Short exercise => Give only the number of lines that include the string "script".

** Start Entries shown **

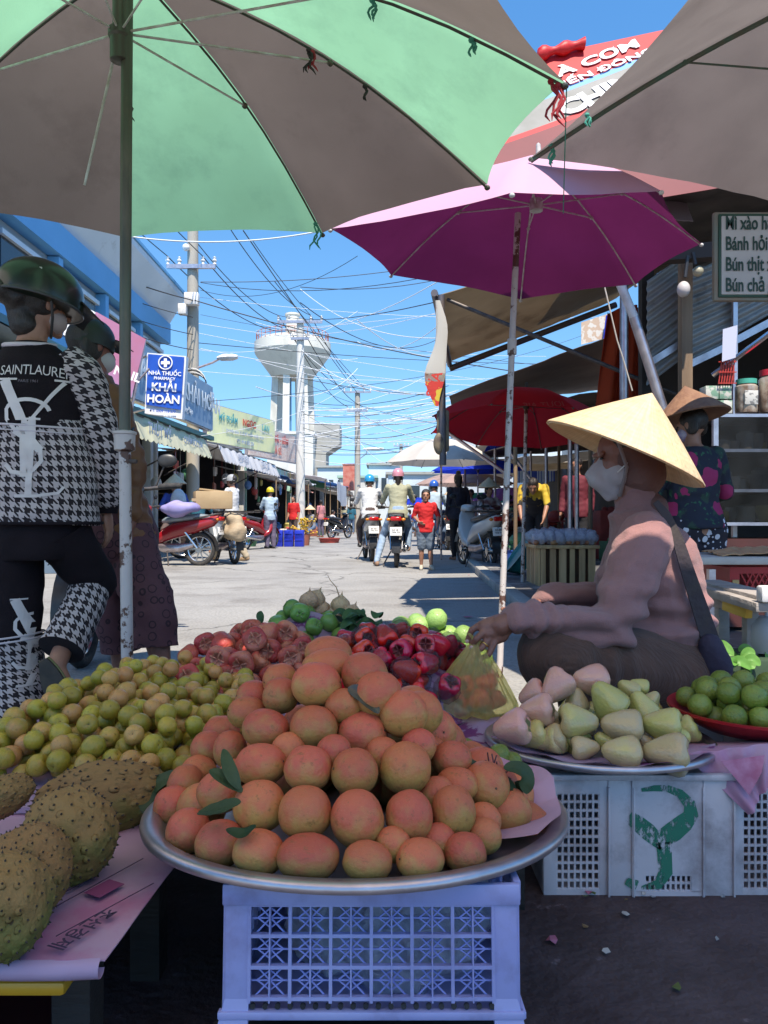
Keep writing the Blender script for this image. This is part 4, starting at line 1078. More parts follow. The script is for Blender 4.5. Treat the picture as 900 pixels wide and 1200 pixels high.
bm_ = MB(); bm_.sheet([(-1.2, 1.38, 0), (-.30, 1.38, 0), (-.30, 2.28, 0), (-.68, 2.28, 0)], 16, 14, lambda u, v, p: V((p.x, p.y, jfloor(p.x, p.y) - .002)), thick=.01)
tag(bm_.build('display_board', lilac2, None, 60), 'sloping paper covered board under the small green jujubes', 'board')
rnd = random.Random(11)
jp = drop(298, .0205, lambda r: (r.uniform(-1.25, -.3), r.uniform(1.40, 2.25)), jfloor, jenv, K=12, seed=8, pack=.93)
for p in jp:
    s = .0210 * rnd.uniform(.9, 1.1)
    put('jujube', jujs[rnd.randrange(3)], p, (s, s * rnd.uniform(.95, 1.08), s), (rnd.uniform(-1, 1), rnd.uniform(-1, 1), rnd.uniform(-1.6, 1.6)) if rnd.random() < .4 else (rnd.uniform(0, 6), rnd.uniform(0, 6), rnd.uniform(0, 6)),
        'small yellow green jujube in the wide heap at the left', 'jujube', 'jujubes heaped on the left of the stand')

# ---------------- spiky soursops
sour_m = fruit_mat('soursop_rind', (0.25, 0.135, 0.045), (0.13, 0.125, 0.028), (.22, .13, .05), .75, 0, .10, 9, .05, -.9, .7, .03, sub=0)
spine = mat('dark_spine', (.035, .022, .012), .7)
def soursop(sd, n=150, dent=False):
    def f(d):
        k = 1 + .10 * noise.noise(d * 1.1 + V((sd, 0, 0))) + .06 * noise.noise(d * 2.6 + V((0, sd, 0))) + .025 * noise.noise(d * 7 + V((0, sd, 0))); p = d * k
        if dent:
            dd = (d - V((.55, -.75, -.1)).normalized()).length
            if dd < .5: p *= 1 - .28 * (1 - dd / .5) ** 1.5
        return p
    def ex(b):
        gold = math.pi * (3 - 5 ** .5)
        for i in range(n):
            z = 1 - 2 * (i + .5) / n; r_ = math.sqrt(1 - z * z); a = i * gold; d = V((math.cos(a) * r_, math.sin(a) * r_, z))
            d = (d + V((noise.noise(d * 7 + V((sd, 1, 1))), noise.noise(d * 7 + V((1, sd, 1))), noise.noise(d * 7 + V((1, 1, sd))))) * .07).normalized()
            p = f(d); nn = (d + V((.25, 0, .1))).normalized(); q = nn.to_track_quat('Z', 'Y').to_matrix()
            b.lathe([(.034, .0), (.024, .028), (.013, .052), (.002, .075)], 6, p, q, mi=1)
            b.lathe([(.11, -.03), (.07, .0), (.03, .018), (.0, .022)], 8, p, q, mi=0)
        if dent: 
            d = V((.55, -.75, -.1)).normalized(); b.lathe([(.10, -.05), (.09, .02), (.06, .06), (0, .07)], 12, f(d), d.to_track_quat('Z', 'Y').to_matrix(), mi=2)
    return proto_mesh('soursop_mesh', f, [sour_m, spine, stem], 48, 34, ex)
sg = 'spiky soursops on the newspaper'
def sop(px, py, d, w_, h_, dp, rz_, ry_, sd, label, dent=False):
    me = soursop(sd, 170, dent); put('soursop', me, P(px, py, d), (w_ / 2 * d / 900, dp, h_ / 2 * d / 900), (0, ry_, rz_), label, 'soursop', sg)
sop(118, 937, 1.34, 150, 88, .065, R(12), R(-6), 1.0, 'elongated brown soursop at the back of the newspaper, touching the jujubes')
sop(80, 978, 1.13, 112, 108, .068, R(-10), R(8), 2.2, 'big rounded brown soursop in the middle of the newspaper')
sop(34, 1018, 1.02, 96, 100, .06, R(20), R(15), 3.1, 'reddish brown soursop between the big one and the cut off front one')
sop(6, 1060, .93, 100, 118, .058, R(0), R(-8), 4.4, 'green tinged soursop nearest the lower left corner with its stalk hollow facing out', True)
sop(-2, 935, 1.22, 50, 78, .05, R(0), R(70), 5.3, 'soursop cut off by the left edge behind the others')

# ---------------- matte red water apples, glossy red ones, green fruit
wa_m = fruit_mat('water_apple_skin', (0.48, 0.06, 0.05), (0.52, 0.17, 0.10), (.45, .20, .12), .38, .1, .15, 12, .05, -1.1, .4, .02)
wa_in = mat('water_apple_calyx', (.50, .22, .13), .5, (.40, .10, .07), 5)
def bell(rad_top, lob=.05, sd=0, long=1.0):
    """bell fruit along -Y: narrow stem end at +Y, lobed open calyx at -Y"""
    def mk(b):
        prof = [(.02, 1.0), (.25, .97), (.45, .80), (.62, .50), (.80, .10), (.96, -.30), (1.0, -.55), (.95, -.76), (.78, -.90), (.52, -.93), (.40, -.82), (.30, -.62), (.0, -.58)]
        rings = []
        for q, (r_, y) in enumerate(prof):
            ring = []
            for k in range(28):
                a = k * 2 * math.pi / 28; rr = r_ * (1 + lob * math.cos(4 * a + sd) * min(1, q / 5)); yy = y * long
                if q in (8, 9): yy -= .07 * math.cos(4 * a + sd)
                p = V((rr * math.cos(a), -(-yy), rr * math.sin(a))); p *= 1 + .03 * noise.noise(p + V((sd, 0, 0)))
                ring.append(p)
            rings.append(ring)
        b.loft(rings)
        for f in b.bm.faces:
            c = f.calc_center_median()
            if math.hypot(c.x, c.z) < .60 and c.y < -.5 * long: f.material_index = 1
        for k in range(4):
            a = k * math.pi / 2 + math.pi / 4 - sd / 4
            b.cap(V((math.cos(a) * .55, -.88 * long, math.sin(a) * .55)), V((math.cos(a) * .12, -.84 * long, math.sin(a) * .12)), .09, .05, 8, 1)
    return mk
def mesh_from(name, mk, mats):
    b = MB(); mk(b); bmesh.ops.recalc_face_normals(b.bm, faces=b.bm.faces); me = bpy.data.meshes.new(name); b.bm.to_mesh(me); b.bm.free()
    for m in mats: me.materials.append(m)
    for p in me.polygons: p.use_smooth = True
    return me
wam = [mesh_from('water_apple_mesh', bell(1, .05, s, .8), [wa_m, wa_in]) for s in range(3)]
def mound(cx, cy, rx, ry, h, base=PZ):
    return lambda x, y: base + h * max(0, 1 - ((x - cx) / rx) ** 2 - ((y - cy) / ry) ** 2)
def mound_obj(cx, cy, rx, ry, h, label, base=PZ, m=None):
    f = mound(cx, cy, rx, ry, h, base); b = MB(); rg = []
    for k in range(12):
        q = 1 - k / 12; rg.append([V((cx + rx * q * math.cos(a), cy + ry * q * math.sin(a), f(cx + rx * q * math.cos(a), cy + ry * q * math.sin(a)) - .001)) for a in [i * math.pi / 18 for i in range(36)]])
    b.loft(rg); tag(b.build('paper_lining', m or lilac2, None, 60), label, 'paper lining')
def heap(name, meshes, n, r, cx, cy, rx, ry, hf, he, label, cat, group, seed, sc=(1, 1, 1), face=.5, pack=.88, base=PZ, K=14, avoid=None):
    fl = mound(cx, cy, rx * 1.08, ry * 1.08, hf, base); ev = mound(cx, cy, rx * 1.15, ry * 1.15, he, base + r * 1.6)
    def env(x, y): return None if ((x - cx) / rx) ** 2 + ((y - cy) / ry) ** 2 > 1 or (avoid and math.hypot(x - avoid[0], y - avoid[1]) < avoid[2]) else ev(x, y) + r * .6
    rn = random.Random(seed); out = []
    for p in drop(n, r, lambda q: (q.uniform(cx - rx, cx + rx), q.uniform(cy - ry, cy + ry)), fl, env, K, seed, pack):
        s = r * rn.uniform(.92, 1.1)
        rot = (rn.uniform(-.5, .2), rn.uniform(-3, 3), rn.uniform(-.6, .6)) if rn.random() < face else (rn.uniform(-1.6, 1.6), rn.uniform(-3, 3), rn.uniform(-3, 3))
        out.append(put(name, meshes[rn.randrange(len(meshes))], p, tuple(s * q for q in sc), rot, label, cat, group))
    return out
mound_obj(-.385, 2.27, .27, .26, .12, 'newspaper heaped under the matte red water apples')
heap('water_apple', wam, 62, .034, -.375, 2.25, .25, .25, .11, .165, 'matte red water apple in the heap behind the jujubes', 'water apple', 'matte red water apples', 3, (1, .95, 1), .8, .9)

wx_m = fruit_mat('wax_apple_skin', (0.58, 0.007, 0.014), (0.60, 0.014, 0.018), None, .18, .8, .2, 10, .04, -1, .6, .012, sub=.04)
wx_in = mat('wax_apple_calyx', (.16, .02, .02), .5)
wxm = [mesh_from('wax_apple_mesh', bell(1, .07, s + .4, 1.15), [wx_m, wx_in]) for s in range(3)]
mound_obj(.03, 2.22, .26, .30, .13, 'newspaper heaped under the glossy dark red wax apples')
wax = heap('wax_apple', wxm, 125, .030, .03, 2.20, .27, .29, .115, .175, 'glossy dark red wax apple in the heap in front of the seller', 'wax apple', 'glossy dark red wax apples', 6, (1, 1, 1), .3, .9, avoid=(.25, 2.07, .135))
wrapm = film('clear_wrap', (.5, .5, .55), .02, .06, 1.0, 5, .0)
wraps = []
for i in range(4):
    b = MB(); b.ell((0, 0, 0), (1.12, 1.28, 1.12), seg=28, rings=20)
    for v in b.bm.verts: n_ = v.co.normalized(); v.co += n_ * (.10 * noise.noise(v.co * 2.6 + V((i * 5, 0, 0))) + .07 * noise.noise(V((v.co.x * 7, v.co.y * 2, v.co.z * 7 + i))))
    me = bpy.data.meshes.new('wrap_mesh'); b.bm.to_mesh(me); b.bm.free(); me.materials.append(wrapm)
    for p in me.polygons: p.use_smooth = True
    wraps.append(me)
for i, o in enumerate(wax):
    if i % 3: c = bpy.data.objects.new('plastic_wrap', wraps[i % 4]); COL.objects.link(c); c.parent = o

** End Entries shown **
** Start Entries shown **

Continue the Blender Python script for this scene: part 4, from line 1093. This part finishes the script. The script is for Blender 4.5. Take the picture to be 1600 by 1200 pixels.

** End Entries shown **

Output of the task => 2